The Rape of the Lock is the best known mock epic narrative poem written by Pope. Dr Johnson called it “the most airy, the most ingenious and the most delightful of all his compositions.” The extended version in five cantos was published in 1714, embodying for the first time the machinery of sylpho and gnomes. Pope in a letter to Arabella Fermor defines the word supernatural machinery as a form to signify that it is a part of the deities, Angels or Demons which is introduced to act in a poem. For an epic to possess the necessary grandeur, it should have a divine dimension, gods to influence the action and give prime importance to human events. One of the reasons for the decline of the epic after Milton was the difficulty of creating divine machinery which could be taken seriously. Mock epic had similar problem, for though its divinities need not be very serious but they must be convincing. Classical gods, for instance, would be thoroughly incongruous in a modern setting. Pope’s solution of the problem is brilliant. The theories of the Rosicrucian sect provided him with a set of creatures that were immortal, utterly distinct from human beings yet possessing by their very nature human characteristics. Pope does not bring in all the divinities of Rosicrucian’s but concentrates on the sylphs with the addition of a gnome in book four. They are minute, airy creatures, immortal counterparts of frivolous young women. There is comedy in the contrast between the grand pretensions of these creatures and the triviality of the tasks to which they are assigned-

          “To, save the powder from too rude a gale,

          Nor let th’ imprisoned essences exhale;”

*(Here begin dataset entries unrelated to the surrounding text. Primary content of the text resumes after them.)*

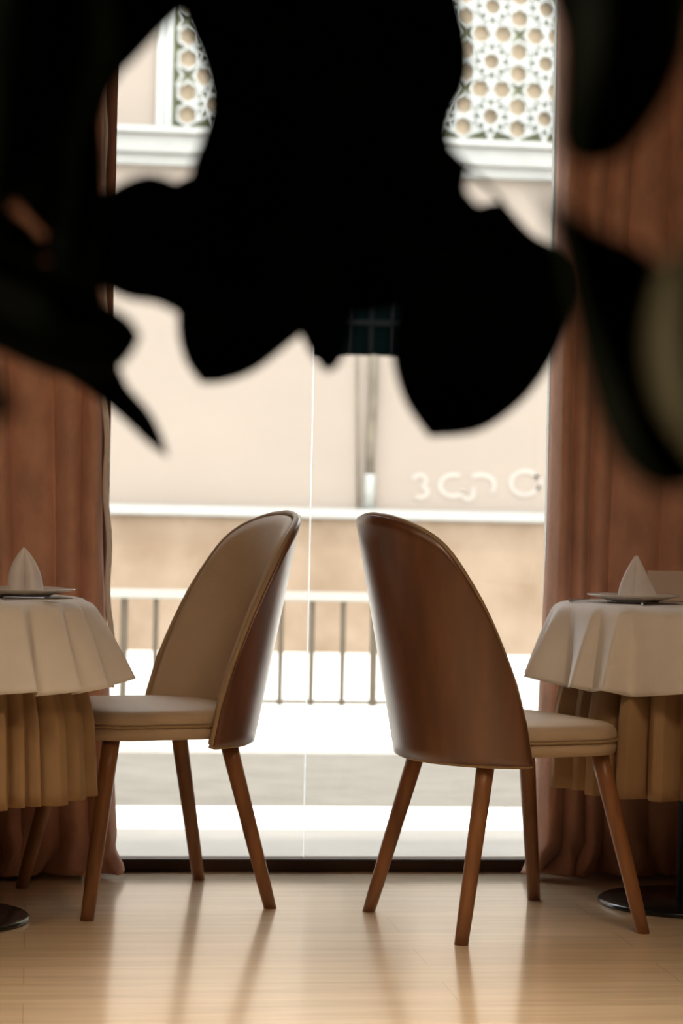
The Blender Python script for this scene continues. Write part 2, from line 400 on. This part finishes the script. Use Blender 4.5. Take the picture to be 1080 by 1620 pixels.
for k in range(60):
    z = .5+2.45*k/59; x = interp(ltab, z)+.004*math.sin(z*23)
    rows.append([(x-.004, WY-.060, z), (x+.010, WY-.064, z), (x+.012, WY-.052, z), (x-.002, WY-.047, z)])
grid(bm, rows, True); build('lining', bm, 'white', cl_, True)['label'] = 'pale lining edge'
curtain('curtain', zx([(900, 20), (896, 300), (878, 600), (864, 950), (856, 1200), (853, 1330), (838, 1362), (822, 1380)]), P(868, 800, WY).x+1.15, 1, 'heavy reddish brown curtain hanging on the right of the window, behind the right table', 8)
bm = bmesh.new(); sweep(bm, [(OL-1.1, WY-.11, 3.0), (OR+1.2, WY-.11, 3.0)], .015)
o = build('curtain_rod', bm, 'iron', None, True); tag(o, 'dark curtain rod above the tall window', 'curtain rod')

# ------------------------------------------------------------------ chairs
ZB, ZT = .403, .975
A_, B_ = .198, .241
EDGE = [(0, ZT), (.19, .970), (.32, .960), (.45, .943), (.55, .923), (.64, .892), (.73, .838), (.83, .765), (.92, .665), (.97, .595), (1.0, .50)]
def edge_z(u):
    u = abs(u)
    return (interp(EDGE, u-.03)+interp(EDGE, u)+interp(EDGE, u+.03))/3 if u < .97 else interp(EDGE, u)
def shell_pt(u, z, off):
    ph = u*PI/2*.93; a0 = -.05 - .118*(z-ZB)/.565
    return Vector((a0-(A_+off)*math.cos(ph), -(B_+off)*math.sin(ph), z))
def shell(off0, off1, NU=44, NV=22, inset=0.0, puff=0.0):
    def sheet(off, pf):
        rows = []
        for j in range(NV+1):
            row = []
            for i in range(NU+1):
                u = (-1+2*i/NU)*(1-inset*.5); v = j/NV
                zt = edge_z(u)-inset*.3; z0 = ZB+inset*.2
                q = v; z = z0+(zt-z0)*q
                e = (1-abs(u)**6)*(1-(2*v-1)**8)
                row.append(shell_pt(u, z, off-pf*e))
            rows.append(row)
        return rows
    bm = bmesh.new()
    r1 = sheet(off0, puff); r2 = sheet(off1, 0)
    V1 = grid(bm, r1); V2 = grid(bm, r2)
    def rim(V): return V[0][:] + [r[-1] for r in V[1:]] + V[-1][-2::-1] + [r[0] for r in V[-2:0:-1]]
    a, b = rim(V1), rim(V2); n = len(a)
    for k in range(n): bm.faces.new((a[k], a[(k+1) % n], b[(k+1) % n], b[k]))
    return bm
def rim_pts(off, N=36):
    pts = []
    for i in range(N*2+1):
        u = -1+i/N; pts.append(shell_pt(u, edge_z(u), off))
    side = []
    for k in range(9):
        z = ZB+(edge_z(1)-ZB)*k/9
        side.append(z)
    full = [shell_pt(-1, z, off) for z in side] + pts + [shell_pt(1, z, off) for z in reversed(side)]
    full += [shell_pt(1-2*k/(2*N), ZB, off) for k in range(1, 2*N)]
    return full
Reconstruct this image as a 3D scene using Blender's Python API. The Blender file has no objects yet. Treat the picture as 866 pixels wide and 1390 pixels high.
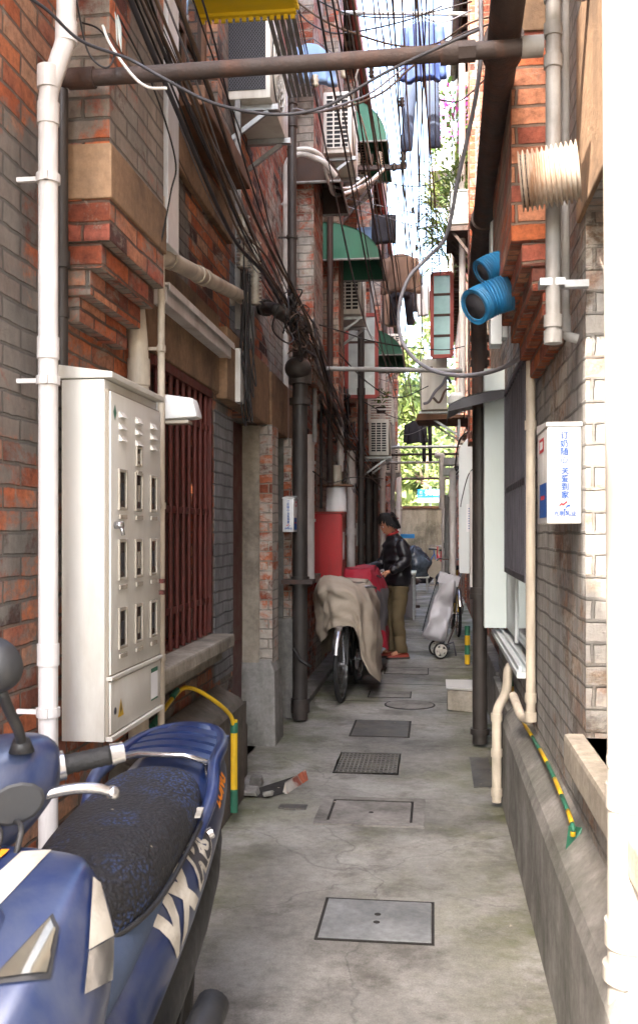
import bpy, bmesh, math, random
from mathutils import Vector, Matrix, noise
random.seed(7)
R = math.radians
scn = bpy.context.scene
COL = scn.collection
V = Vector

# ---------------------------------------------------------------- camera model of the alley (alley runs along +Y)
F = 1300.0; CU = 433.0; HV = 722.0; HC = 1.4
YAW = math.atan(155.0/1300.0); CA = math.cos(YAW); SA = math.sin(YAW)
def P(u, v, d):
    xc = (u-CU)/F
    return V((d*(xc*CA-SA), d*(CA+xc*SA), HC-(v-HV)/F*d))
def PX(u, v, X):
    xc = (u-CU)/F
    return P(u, v, X/(xc*CA-SA))
def PY(u, v, Y):
    xc = (u-CU)/F
    return P(u, v, Y/(CA+xc*SA))
def PZ(u, v, Z):
    return P(u, v, (HC-Z)*F/(v-HV))

# ---------------------------------------------------------------- materials
class NT:
    def __init__(s, name):
        s.m = bpy.data.materials.new(name); s.m.use_nodes = True
        s.t = s.m.node_tree; s.n = s.t.nodes; s.l = s.t.links
        s.n.clear()
        s.out = s.n.new('ShaderNodeOutputMaterial')
        s.b = s.n.new('ShaderNodeBsdfPrincipled')
        s.l.new(s.b.outputs[0], s.out.inputs[0])
        s.tc = s.n.new('ShaderNodeTexCoord')
    def inp(s, sock, v):
        if hasattr(v, 'is_output') or isinstance(v, bpy.types.NodeSocket): s.l.new(v, sock)
        else: sock.default_value = v
    def noise(s, scale, detail=4, rough=.55, coord='Object', stretch=None, dist=0.0):
        n = s.n.new('ShaderNodeTexNoise'); n.inputs['Scale'].default_value = scale
        n.inputs['Detail'].default_value = detail; n.inputs['Roughness'].default_value = rough
        n.inputs['Distortion'].default_value = dist
        src = s.tc.outputs[coord]
        if stretch:
            mp = s.n.new('ShaderNodeMapping'); mp.inputs['Scale'].default_value = stretch
            s.l.new(src, mp.inputs[0]); src = mp.outputs[0]
        s.l.new(src, n.inputs['Vector'])
        return n.outputs['Fac']
    def ramp(s, fac, stops):
        r = s.n.new('ShaderNodeValToRGB'); e = r.color_ramp.elements
        e[0].position = stops[0][0]; e[0].color = c4(stops[0][1])
        e[1].position = stops[-1][0]; e[1].color = c4(stops[-1][1])
        for p, c in stops[1:-1]:
            k = e.new(p); k.color = c4(c)
        s.l.new(fac, r.inputs[0]); return r.outputs[0]
    def mix(s, fac, a, b, mode='MIX'):
        m = s.n.new('ShaderNodeMix'); m.data_type = 'RGBA'; m.blend_type = mode
        s.inp(m.inputs[0], fac); s.inp(m.inputs[6], c4(a) if isinstance(a, tuple) else a)
        s.inp(m.inputs[7], c4(b) if isinstance(b, tuple) else b)
        return m.outputs[2]
    def math(s, op, a, b=0.0, clamp=False):
        m = s.n.new('ShaderNodeMath'); m.operation = op; m.use_clamp = clamp
        s.inp(m.inputs[0], a); s.inp(m.inputs[1], b); return m.outputs[0]
    def bump(s, h, strength=.5, dist=.01):
        b = s.n.new('ShaderNodeBump'); b.inputs['Strength'].default_value = strength
        b.inputs['Distance'].default_value = dist
        s.l.new(h, b.inputs['Height']); s.l.new(b.outputs[0], s.b.inputs['Normal'])
    def fin(s, col, rough=.7, metal=0.0, **k):
        s.inp(s.b.inputs['Base Color'], c4(col) if isinstance(col, tuple) else col)
        s.inp(s.b.inputs['Roughness'], rough); s.b.inputs['Metallic'].default_value = metal
        for kk, vv in k.items(): s.b.inputs[kk.replace('_', ' ')].default_value = vv
        return s.m
def c4(c):
    return c if len(c) == 4 else (c[0], c[1], c[2], 1)
def hx(s):
    s = s.lstrip('#'); r = []
    for i in (0, 2, 4):
        c = int(s[i:i+2], 16)/255; r.append(c/12.92 if c <= .04045 else ((c+.055)/1.055)**2.4)
    return tuple(r)

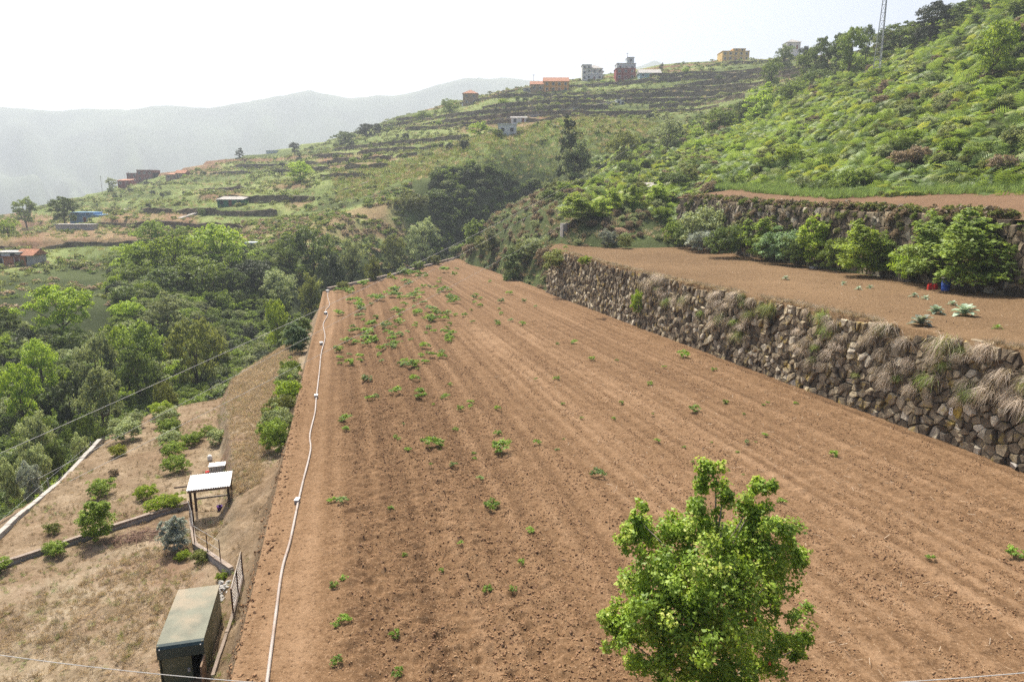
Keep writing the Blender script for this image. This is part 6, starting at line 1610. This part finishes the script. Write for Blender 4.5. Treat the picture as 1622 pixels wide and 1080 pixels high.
# concrete tank with plank front at the path head
p = at(905, 366, 112); e = empty('water_tank', tuple(p), .15); tag(e, 'small grey concrete tank with plank side at the head of the path', 'tank')
MB().box(-1.4, 1.6, 0, 2.2, -1.5, 1.15).build('wall', M['concrete'], e)
for i in range(5): MB().box(-.7 + i * .36, -.38 + i * .36, -.06, -.01, -.6, 1.0).build('plank', M['wood'], e)
# heap of dry cuttings and silver bush beside it
p = cast(975, 388, z2); sack('cuttings_heap', 'brown heap of dry cuttings at the far end of the upper terrace', 'bank', tuple(p + [0, 1.5, -.9]), 8.5, 5.5, 3.6, 41, 0, 'heap')
bush_px(962, 362, 392, 34, 'shrub1', 'silver', 'silver bush in front of the heap of dry cuttings'); bush_px(990, 372, 394, 24, 'shrub2', 'olive', 'small olive bush right of the silver bush')
# dry and rocky patch of bank beside the shelter
for (px, py, sc, lab) in [(1605, 742, 1.0, 'pale rounded boulder fallen at the foot of the lower wall'), (1590, 728, .5, 'small pale stone beside the fallen boulder')]:
    p = cast(px, py, zf_field); o = link('boulder', clod_mesh(int(px)), M['pale_conc'], None, tuple(p + [0, 0, .12 * sc]), (.3, .2, .6), (.52 * sc, .38 * sc, .36 * sc)); tag(o, lab, 'boulder')

# ------------------------------------------------------------------ the pear tree in the foreground
def pear():
    D0 = 13.6; C = []
    for (px, py, r, dd) in [(1133, 757, .30, 0), (1110, 775, .2, .1), (1145, 785, .26, -.1), (1107, 812, .3, 0), (1195, 785, .26, .2), (1212, 775, .2, .2), (1185, 815, .34, .1), (1225, 830, .3, .3), (1010, 822, .3, 0), (998, 855, .3, -.1), (1030, 850, .32, .1), (1020, 800, .12, 0), (1060, 848, .4, .2), (1100, 855, .5, 0), (1150, 850, .55, .2), (1200, 860, .5, 0), (1245, 865, .42, 0), (1265, 872, .25, .2),
                           (1040, 905, .5, -.3), (1090, 905, .6, .4), (1140, 905, .65, -.3), (1190, 905, .6, .5), (1235, 905, .4, .1), (1015, 930, .45, 0), (1060, 950, .6, -.4), (1110, 960, .65, -.5), (1165, 955, .65, -.3), (1215, 940, .5, .2), (995, 975, .4, .1), (970, 965, .28, 0), (975, 1000, .3, -.1), (1035, 1000, .55, -.3), (1085, 1010, .6, -.6), (1140, 1015, .55, -.5), (1190, 1005, .5, .2), (1255, 985, .34, .1), (1240, 1020, .36, .3), (1010, 1040, .36, 0), (1060, 1055, .5, -.4), (1115, 1065, .55, -.5), (1165, 1065, .5, -.4), (1215, 1050, .4, .1), (1265, 1025, .22, .2), (1080, 1110, .5, -.2), (1140, 1115, .5, -.3), (1190, 1105, .45, 0), (1110, 1160, .5, .2), (1160, 1160, .45, .3)]:
        c = at(px, py, D0 + dd * 2.2); C.append((c[0], c[1], c[2], r))
    bx, by = at(1118, 1080, D0)[:2]; bz = float(zf_field(bx, by)); base = np.array([bx, by, bz])
    e = empty('pear_tree', tuple(base)); tag(e, 'leafy young fruit tree in the foreground at the bottom of the photo', 'tree')
    rg = np.random.default_rng(31); V, T = [], []
    for (x, y, z, r) in C:
        n = int(1300 * (r / .5) ** 2) + 130
        ns = max(5, int(16 * (r / .5) ** 1.5))           # twigs' leaf clusters inside each bough end
        sub = unit(rg.normal(size=(ns, 3)) * [1, 1, 1.25]) * r * rg.uniform(.2, 1.5, (ns, 1)); which = (rg.random(n) ** 1.4 * ns).astype(int)
        dd = unit(rg.normal(size=(n, 3))) * (rg.uniform(.1, 1, n) ** .7)[:, None] * (.09 + r * .3)
        p = np.array([x, y, z]) - base + sub[which] + dd
        nr = unit(dd / r + sub[which] / r * .6 + rg.normal(size=(n, 3)) * .6 + [0, 0, .5])
        v, t = leaves(p, nr, .095, rg, .62, tint=np.clip(.2 + .5 * rg.random(ns)[which], 0, 1)); V.append(v); T.append(t)
    V = np.concatenate(V); T = np.concatenate(T)
    link('crown', new_mesh('crown', V, np.arange(len(V)).reshape(-1, 4), tint=T), L['pear'], e)
    mb = MB(); tp = [(0, 0, -.3), (.03, 0, .6), (0, .05, 1.5), (.05, .02, 2.6), (.1, .1, 3.8), (.15, .1, 4.8)]
    mb.tube(tp, [.1, .085, .075, .06, .045, .02], 8)
    for (x, y, z, r) in C[::2]:
        c = np.array([x, y, z]) - base; zz = max(.7, c[2] - 1.0 - .35 * np.hypot(c[0], c[1])); s0 = np.array([.03, .03, min(zz, 4.5)]); m = (s0 + c) / 2 + [0, 0, -.1]
        mb.tube([tuple(s0), tuple(m), tuple(c)], [.035, .022, .008], 5)
    mb.build('trunk', M['bark_pale'], e, True)
    M['fruit'] = plain('ripe_fruit', lin(.55, .11, .04), .5, .2)
    for (px, py) in [(1219, 1050), (1196, 980), (1060, 1020)]:
        q = at(px, py, D0 - 1.0) - base; MB().lathe([(.004, .05), (.016, .035), (.02, .02), (.032, -.01), (.03, -.03), (.012, -.045)], 10, tuple(q)).build('fruit', M['fruit'], e, True)
pear()
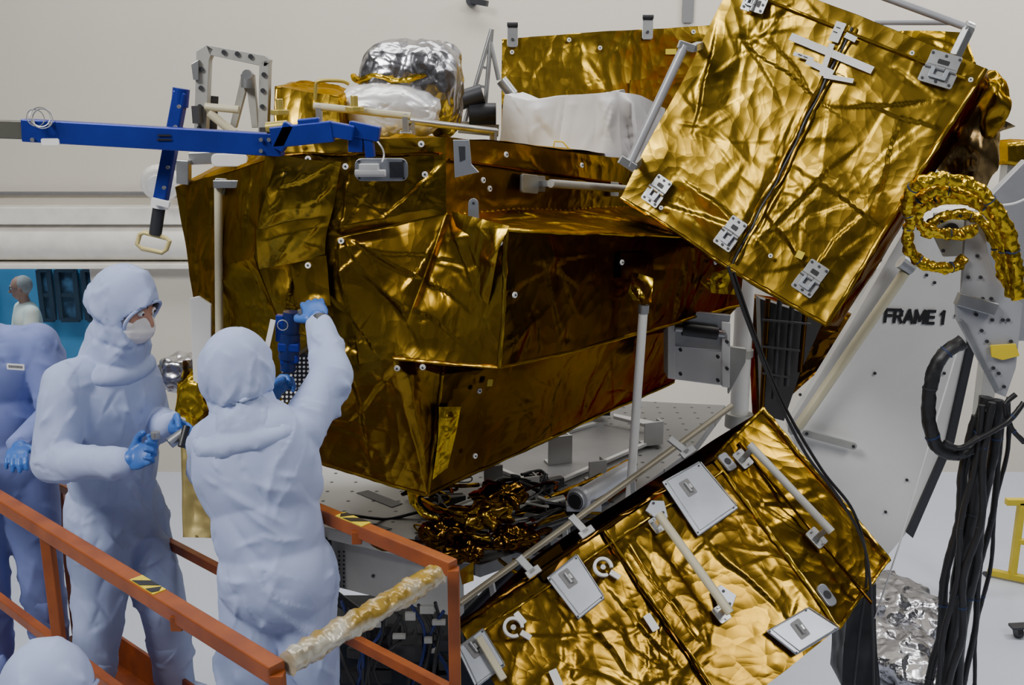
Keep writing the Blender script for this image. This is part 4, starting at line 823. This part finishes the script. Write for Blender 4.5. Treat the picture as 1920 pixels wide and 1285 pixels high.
# ================================================================ PEOPLE
def capb(bm,a,ra,b,rb):
    for p,r in((a,ra),(b,rb)): bmesh.ops.create_icosphere(bm,subdivisions=3,radius=r,matrix=Matrix.Translation(p))
    d=b-a; L=d.length
    if L<1e-4: return
    M=Matrix.Translation((a+b)/2)@d.to_track_quat('Z','Y').to_matrix().to_4x4()
    bmesh.ops.create_cone(bm,cap_ends=True,segments=24,radius1=ra,radius2=rb,depth=L,matrix=M)
def ellb(bm,c,ax,ay,az):
    M=Matrix(((ax.x,ay.x,az.x,c.x),(ax.y,ay.y,az.y,c.y),(ax.z,ay.z,az.z,c.z),(0,0,0,1)))
    bmesh.ops.create_icosphere(bm,subdivisions=4,radius=1,matrix=M)
def blob(fill,voxel,sm=4,fold=0,cutf=None,seed=0,fs=1,nf=0,hubs=None,explicit=None,zleg=None,fa=1.0):
    bm=bmesh.new(); fill(bm); me=bpy.data.meshes.new('tmp'); bm.to_mesh(me); bm.free()
    o=bpy.data.objects.new('tmp',me); col.objects.link(o)
    r=o.modifiers.new('r','REMESH'); r.mode='VOXEL'; r.voxel_size=voxel
    if sm: s=o.modifiers.new('s','SMOOTH'); s.factor=.5; s.iterations=sm
    bpy.context.view_layer.update()
    m2=bpy.data.meshes.new_from_object(o.evaluated_get(bpy.context.evaluated_depsgraph_get()))
    bpy.data.objects.remove(o); bpy.data.meshes.remove(me)
    b=bmesh.new(); b.from_mesh(m2); b.normal_update(); b.verts.ensure_lookup_table()
    if fold or nf:
        off=V((seed*7.1,seed*3.3,seed)); vs=list(b.verts); ns=[v.normal.copy() for v in vs]
        H=np.zeros(len(vs))
        if fold:
            for i,v in enumerate(vs):
                p=v.co; H[i]=fold*(noise.noise(p*3.5*fs+off)+.35*noise.noise(p*8*fs+off))
        if nf:
            rd=random.Random(seed); Pn=np.array([tuple(v.co) for v in vs]); segs=[]
            W=np.array([tuple(v.co+noise.noise_vector(v.co*4+off)*.03) for v in vs])
            for i in range(nf):
                k=rd.randrange(len(vs)); hub=None
                if hubs and rd.random()<.7:
                    hub=rd.choice(hubs)
                    for _ in range(80):
                        k=rd.randrange(len(vs))
                        if (vs[k].co-hub[0]).length<hub[1]: break
                a=vs[k].co; n=ns[k]; tx=n.orthogonal().normalized()
                dv=None
                if hub is not None and len(hub)>2 and hub[2] is not None:
                    ax=hub[2]; c_=n.cross(ax)
                    if c_.length>.1: c_=c_.normalized(); an=rd.gauss(hub[3],.45)*(1 if rd.random()<.5 else -1); dv=c_*cos(an)+(ax-n*ax.dot(n)).normalized()*sin(an)
                if dv is None:
                    dv=n.cross(Z); dv=dv.normalized() if dv.length>.1 else tx
                    an=rd.choice((-1,1))*rd.gauss(.9,.35)
                    dv=dv*cos(an)+n.cross(dv).normalized()*sin(an)
                big=rd.random()<.45
                L=rd.uniform(.14,.34) if big else rd.uniform(.06,.16); w1=rd.uniform(.005,.009)*(1.35 if big else 1); w2=w1*rd.uniform(1.4,2.8)
                e=a+dv*L
                j=int(np.argmin(((Pn-np.array(e))**2).sum(1))); e=vs[j].co
                segs.append((np.array(a),np.array(e),np.array(n),w1,w2,fa*w1*rd.uniform(.9,1.7)*(1 if rd.random()<.72 else -.7)))
            if explicit: segs+= [(np.array(a_),np.array(b_),None,w_,w_,h_) for a_,b_,w_,h_ in explicit]
            H+=creases(W,segs,True)
        H=np.clip(H,-.020,.026)
        for v,n,h in zip(vs,ns,H): v.co=v.co+n*float(h)
    if cutf: bmesh.ops.delete(b,geom=[v for v in b.verts if cutf(v.co)],context='VERTS')
    mb=MB(); mb.bm.free(); mb.bm=b; bpy.data.meshes.remove(m2); return mb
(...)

They lend a mock grandeur to everyday events. They appear to Belinda in a warning dream, perching importantly on her playing cards. Yet, for all their busyness we never see them achieving at the moment of crisis. The gnomes play only a small part in the poem and are not as clearly realized as the sylphs. They represent the sinister or malign element of social life. Just as the sylphs are responsible for the beauty of external appearances and the elegance of social manners, so the gnomes are responsible for the tears, the hysteria and the anger. Dr. Johnson’s comment on the divine machinery in The Rape of the Lock is quite interesting-

“A race of aerial people, never heard of before, is presented to us in a manner so clear and easy, that the reader seeks for no further information, but immediately mingles with his new acquaintance, adopts their interests, and attends their pursuits, loves a sylph and detests a gnome.”